PROBLEM TO SOLVE → Copy out all the lines exactly. Omit pictures.

COLLECTED MATERIAL →
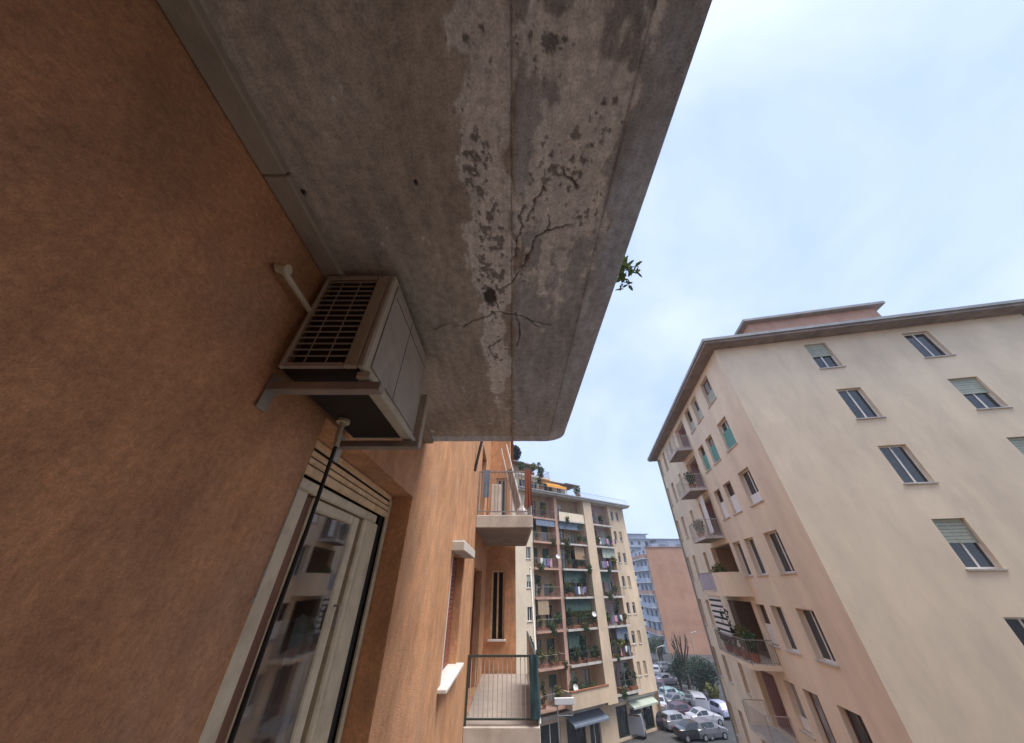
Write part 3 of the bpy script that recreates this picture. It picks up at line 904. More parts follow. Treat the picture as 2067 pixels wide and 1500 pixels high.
# ------------------------------------------------------------------ weed on the slab edge
wx, wy = 0.553, on_z(1250, 545, 1.35)[1] + 0.02
wd = thing('weed', 'small leafy weed sprouting from the edge of the cracked slab', 'weed', (wx, wy, 1.37))
stems = MB()
lrng = random.Random(11)
leaf_me = MB().add([(0, 0, 0), (.010, .014, .003), (.007, .034, 0), (0, .044, -.004), (-.007, .034, 0), (-.010, .014, .003), (0, .02, -.004)],
                   [(0, 1, 6), (1, 2, 6), (2, 3, 6), (3, 4, 6), (4, 5, 6), (5, 0, 6)]).mesh('leaf', M['weed'])
for k in range(13):
    a = lrng.uniform(-1.9, 1.9)
    tip = Vector((.02 + .07 * lrng.random(), a * .04, lrng.uniform(-.07, .06)))
    mid = tip * .55 + Vector((.01, 0, .018))
    stems.tube([(0, 0, 0), mid, tip], [.003, .0024, .0015], 5)
    for q in range(6):
        lo = bpy.data.objects.new('leaf', leaf_me)
        COL.objects.link(lo)
        lo.parent = wd
        lo.location = mid.lerp(tip, q / 5.0)
        lo.rotation_euler = (lrng.uniform(-.9, .9), lrng.uniform(-.9, .9), lrng.uniform(0, 6.28))
        s = lrng.uniform(.6, 1.15)
        lo.scale = (s, s, s)
stems.build('stem', M['leaf'], wd)


# ------------------------------------------------------------------ foliage
def leaves(mb, c, rad, n, size, rg, fill=0.55):
    for _ in range(n):
        while True:
            p = Vector((rg.uniform(-1, 1), rg.uniform(-1, 1), rg.uniform(-1, 1)))
            if fill < p.length <= 1 or (p.length <= 1 and rg.random() < .3):
                break
        q = Vector((c[0] + p.x * rad[0], c[1] + p.y * rad[1], c[2] + p.z * rad[2]))
        e = Euler((rg.uniform(-1.3, 1.3), rg.uniform(-1.3, 1.3), rg.uniform(0, 6.3))).to_matrix()
        s = size * rg.uniform(.6, 1.3)
        mb.add([q + e @ Vector(v) for v in ((-.5 * s, 0, 0), (0, .28 * s, .1 * s), (.5 * s, 0, 0), (0, -.28 * s, .1 * s))], [(0, 1, 2, 3)])


prng = random.Random(23)
plant_protos = {}


def plant_mesh(kind):
    if kind in plant_protos:
        return plant_protos[kind]
    f = MB()
    rg = random.Random(hash(kind) % 1000 if False else len(kind) * 7)
    if kind == 'bushy':
        for k in range(4):
            leaves(f, (rg.uniform(-.18, .18), rg.uniform(-.15, .15), .55 + rg.uniform(-.1, .25)), (.28, .25, .28), 60, .17, rg)
        m_ = M['leaf']
    elif kind == 'tall':
        for k in range(5):
            leaves(f, (rg.uniform(-.1, .1), rg.uniform(-.1, .1), .45 + k * .28), (.2, .2, .22), 50, .17, rg)
        m_ = M['leaf_dark']
    elif kind == 'trailing':
        for k in range(6):
            leaves(f, (rg.uniform(-.35, .35), -.14, .25 - .09 * k), (.22, .1, .2), 40, .14, rg)
        m_ = M['leaf']
    else:
        for k in range(5):
            leaves(f, (rg.uniform(-.25, .25), rg.uniform(-.15, .15), .6 + rg.uniform(-.15, .35)), (.26, .24, .3), 60, .18, rg)
        m_ = M['leaf_yellow']
    fm = f.mesh('foliage', m_)
    pm = MB().lathe([(.13, 0), (.19, .27), (.205, .27), (.205, .31), (.17, .31)], (0, 0, 0), 12).mesh('pot', M['terracotta'])
    plant_protos[kind] = (fm, pm)
    return plant_protos[kind]


def plant(kind, loc, label, sc=1.0, group=None):
    t = thing('potted_plant', label, 'potted plant', loc, prng.uniform(0, 6.28) if kind != 'trailing' else 0, group)
    t.scale = (sc, sc, sc)
    for nm, me_ in zip(('foliage', 'pot'), plant_mesh(kind)):
        o = bpy.data.objects.new(nm, me_)
        COL.objects.link(o)
        o.parent = t
    return t


# ------------------------------------------------------------------ window parts shared by the far buildings
def window(root, mp, u0, u1, w0, w1, d, frame, pane, blind=None, drop=0.5, name='window', mullion=True, sill=True, v=1.0):
    """frame / pane / blind / sill; mp(u, depth_inwards, w)"""
    t = .06
    f = MB()

    def bx(mb, a, b, c, e, d0, d1):
        vs = [mp(u, dd, w) for w in (c, e) for dd in (d0, d1) for u in (a, b)]
        mb.add(vs, [(0, 2, 3, 1), (4, 5, 7, 6), (0, 1, 5, 4), (2, 6, 7, 3), (0, 4, 6, 2), (1, 3, 7, 5)])
        return mb
    bx(f, u0 + .002, u0 + t, w0 + .002, w1 - .002, d, d + .07)
    bx(f, u1 - t, u1 - .002, w0 + .002, w1 - .002, d, d + .07)
    bx(f, u0 + t, u1 - t, w1 - t, w1 - .002, d, d + .07)
    bx(f, u0 + t, u1 - t, w0 + .002, w0 + t, d, d + .07)
    if mullion:
        um = (u0 + u1) / 2
        bx(f, um - .035, um + .035, w0 + t, w1 - t, d + .005, d + .065)
    fo = f.build(name, frame, root)
    bx(MB(), u0 + t, u1 - t, w0 + t, w1 - t, d + .035, d + .04).build('pane', pane, fo)
    if blind:
        wb = w1 - (w1 - w0) * drop
        b = MB()
        ns = max(3, int((w1 - wb) / .11))
        for k in range(ns):
            a = wb + (w1 - .004 - wb) * k / ns
            bx(b, u0 + .02, u1 - .02, a, a + (w1 - wb) / ns - .012, d - .045 + .004 * (k % 2), d - .01)
        b.build('roller_blind', blind, fo)
    if sill:
        bx(MB(), u0 - .06, u1 + .06, w0 - .055, w0 - .001, -.07, d - .002).build('sill', M['pale'], fo)
    return fo


def railing(root, pts, z0, z1, m, step=.13, rb=.008, name='railing'):
    mb = MB()
    for (ax, ay), (bx_, by_) in zip(pts, pts[1:]):
        a, b = Vector((ax, ay, 0)), Vector((bx_, by_, 0))
        mb.tube([(ax, ay, z1), (bx_, by_, z1)], .022, 6)
        mb.tube([(ax, ay, z0 + .08), (bx_, by_, z0 + .08)], .013, 6)
        n_ = max(1, int((b - a).length / step))
        for k in range(n_ + 1):
            p = a.lerp(b, k / n_)
            mb.tube([(p.x, p.y, z0), (p.x, p.y, z1)], rb if 0 < k < n_ else .018, 4, False)
    return mb.build(name, m, root)


# ------------------------------------------------------------------ the cream block with stacked loggias at the bend of the street
BROT = R(33)
BO = (0.98, 44.25, GZ)
blk = thing('apartment_block', 'cream apartment block with two stacks of planted balconies facing the bend of the street', 'apartment block', BO, BROT)
FL = [3.9, 6.9, 9.95, 13.0, 15.95, 18.85, 21.7]
TOP = 24.7
BW = 20.4
bm = lambda u, d, w: (u, d, w)
wallrng = random.Random(3)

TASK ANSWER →
Write part 3 of the bpy script that recreates this picture. It picks up at line 904. More parts follow. Treat the picture as 2067 pixels wide and 1500 pixels high.
# ------------------------------------------------------------------ weed on the slab edge
wx, wy = 0.553, on_z(1250, 545, 1.35)[1] + 0.02
wd = thing('weed', 'small leafy weed sprouting from the edge of the cracked slab', 'weed', (wx, wy, 1.37))
stems = MB()
lrng = random.Random(11)
leaf_me = MB().add([(0, 0, 0), (.010, .014, .003), (.007, .034, 0), (0, .044, -.004), (-.007, .034, 0), (-.010, .014, .003), (0, .02, -.004)],
                   [(0, 1, 6), (1, 2, 6), (2, 3, 6), (3, 4, 6), (4, 5, 6), (5, 0, 6)]).mesh('leaf', M['weed'])
for k in range(13):
    a = lrng.uniform(-1.9, 1.9)
    tip = Vector((.02 + .07 * lrng.random(), a * .04, lrng.uniform(-.07, .06)))
    mid = tip * .55 + Vector((.01, 0, .018))
    stems.tube([(0, 0, 0), mid, tip], [.003, .0024, .0015], 5)
    for q in range(6):
        lo = bpy.data.objects.new('leaf', leaf_me)
        COL.objects.link(lo)
        lo.parent = wd
        lo.location = mid.lerp(tip, q / 5.0)
        lo.rotation_euler = (lrng.uniform(-.9, .9), lrng.uniform(-.9, .9), lrng.uniform(0, 6.28))
        s = lrng.uniform(.6, 1.15)
        lo.scale = (s, s, s)
stems.build('stem', M['leaf'], wd)


# ------------------------------------------------------------------ foliage
def leaves(mb, c, rad, n, size, rg, fill=0.55):
    for _ in range(n):
        while True:
            p = Vector((rg.uniform(-1, 1), rg.uniform(-1, 1), rg.uniform(-1, 1)))
            if fill < p.length <= 1 or (p.length <= 1 and rg.random() < .3):
                break
        q = Vector((c[0] + p.x * rad[0], c[1] + p.y * rad[1], c[2] + p.z * rad[2]))
        e = Euler((rg.uniform(-1.3, 1.3), rg.uniform(-1.3, 1.3), rg.uniform(0, 6.3))).to_matrix()
        s = size * rg.uniform(.6, 1.3)
        mb.add([q + e @ Vector(v) for v in ((-.5 * s, 0, 0), (0, .28 * s, .1 * s), (.5 * s, 0, 0), (0, -.28 * s, .1 * s))], [(0, 1, 2, 3)])


prng = random.Random(23)
plant_protos = {}


def plant_mesh(kind):
    if kind in plant_protos:
        return plant_protos[kind]
    f = MB()
    rg = random.Random(hash(kind) % 1000 if False else len(kind) * 7)
    if kind == 'bushy':
        for k in range(4):
            leaves(f, (rg.uniform(-.18, .18), rg.uniform(-.15, .15), .55 + rg.uniform(-.1, .25)), (.28, .25, .28), 60, .17, rg)
        m_ = M['leaf']
    elif kind == 'tall':
        for k in range(5):
            leaves(f, (rg.uniform(-.1, .1), rg.uniform(-.1, .1), .45 + k * .28), (.2, .2, .22), 50, .17, rg)
        m_ = M['leaf_dark']
    elif kind == 'trailing':
        for k in range(6):
            leaves(f, (rg.uniform(-.35, .35), -.14, .25 - .09 * k), (.22, .1, .2), 40, .14, rg)
        m_ = M['leaf']
    else:
        for k in range(5):
            leaves(f, (rg.uniform(-.25, .25), rg.uniform(-.15, .15), .6 + rg.uniform(-.15, .35)), (.26, .24, .3), 60, .18, rg)
        m_ = M['leaf_yellow']
    fm = f.mesh('foliage', m_)
    pm = MB().lathe([(.13, 0), (.19, .27), (.205, .27), (.205, .31), (.17, .31)], (0, 0, 0), 12).mesh('pot', M['terracotta'])
    plant_protos[kind] = (fm, pm)
    return plant_protos[kind]


def plant(kind, loc, label, sc=1.0, group=None):
    t = thing('potted_plant', label, 'potted plant', loc, prng.uniform(0, 6.28) if kind != 'trailing' else 0, group)
    t.scale = (sc, sc, sc)
    for nm, me_ in zip(('foliage', 'pot'), plant_mesh(kind)):
        o = bpy.data.objects.new(nm, me_)
        COL.objects.link(o)
        o.parent = t
    return t


# ------------------------------------------------------------------ window parts shared by the far buildings
def window(root, mp, u0, u1, w0, w1, d, frame, pane, blind=None, drop=0.5, name='window', mullion=True, sill=True, v=1.0):
    """frame / pane / blind / sill; mp(u, depth_inwards, w)"""
    t = .06
    f = MB()

    def bx(mb, a, b, c, e, d0, d1):
        vs = [mp(u, dd, w) for w in (c, e) for dd in (d0, d1) for u in (a, b)]
        mb.add(vs, [(0, 2, 3, 1), (4, 5, 7, 6), (0, 1, 5, 4), (2, 6, 7, 3), (0, 4, 6, 2), (1, 3, 7, 5)])
        return mb
    bx(f, u0 + .002, u0 + t, w0 + .002, w1 - .002, d, d + .07)
    bx(f, u1 - t, u1 - .002, w0 + .002, w1 - .002, d, d + .07)
    bx(f, u0 + t, u1 - t, w1 - t, w1 - .002, d, d + .07)
    bx(f, u0 + t, u1 - t, w0 + .002, w0 + t, d, d + .07)
    if mullion:
        um = (u0 + u1) / 2
        bx(f, um - .035, um + .035, w0 + t, w1 - t, d + .005, d + .065)
    fo = f.build(name, frame, root)
    bx(MB(), u0 + t, u1 - t, w0 + t, w1 - t, d + .035, d + .04).build('pane', pane, fo)
    if blind:
        wb = w1 - (w1 - w0) * drop
        b = MB()
        ns = max(3, int((w1 - wb) / .11))
        for k in range(ns):
            a = wb + (w1 - .004 - wb) * k / ns
            bx(b, u0 + .02, u1 - .02, a, a + (w1 - wb) / ns - .012, d - .045 + .004 * (k % 2), d - .01)
        b.build('roller_blind', blind, fo)
    if sill:
        bx(MB(), u0 - .06, u1 + .06, w0 - .055, w0 - .001, -.07, d - .002).build('sill', M['pale'], fo)
    return fo


def railing(root, pts, z0, z1, m, step=.13, rb=.008, name='railing'):
    mb = MB()
    for (ax, ay), (bx_, by_) in zip(pts, pts[1:]):
        a, b = Vector((ax, ay, 0)), Vector((bx_, by_, 0))
        mb.tube([(ax, ay, z1), (bx_, by_, z1)], .022, 6)
        mb.tube([(ax, ay, z0 + .08), (bx_, by_, z0 + .08)], .013, 6)
        n_ = max(1, int((b - a).length / step))
        for k in range(n_ + 1):
            p = a.lerp(b, k / n_)
            mb.tube([(p.x, p.y, z0), (p.x, p.y, z1)], rb if 0 < k < n_ else .018, 4, False)
    return mb.build(name, m, root)


# ------------------------------------------------------------------ the cream block with stacked loggias at the bend of the street
BROT = R(33)
BO = (0.98, 44.25, GZ)
blk = thing('apartment_block', 'cream apartment block with two stacks of planted balconies facing the bend of the street', 'apartment block', BO, BROT)
FL = [3.9, 6.9, 9.95, 13.0, 15.95, 18.85, 21.7]
TOP = 24.7
BW = 20.4
bm = lambda u, d, w: (u, d, w)
wallrng = random.Random(3)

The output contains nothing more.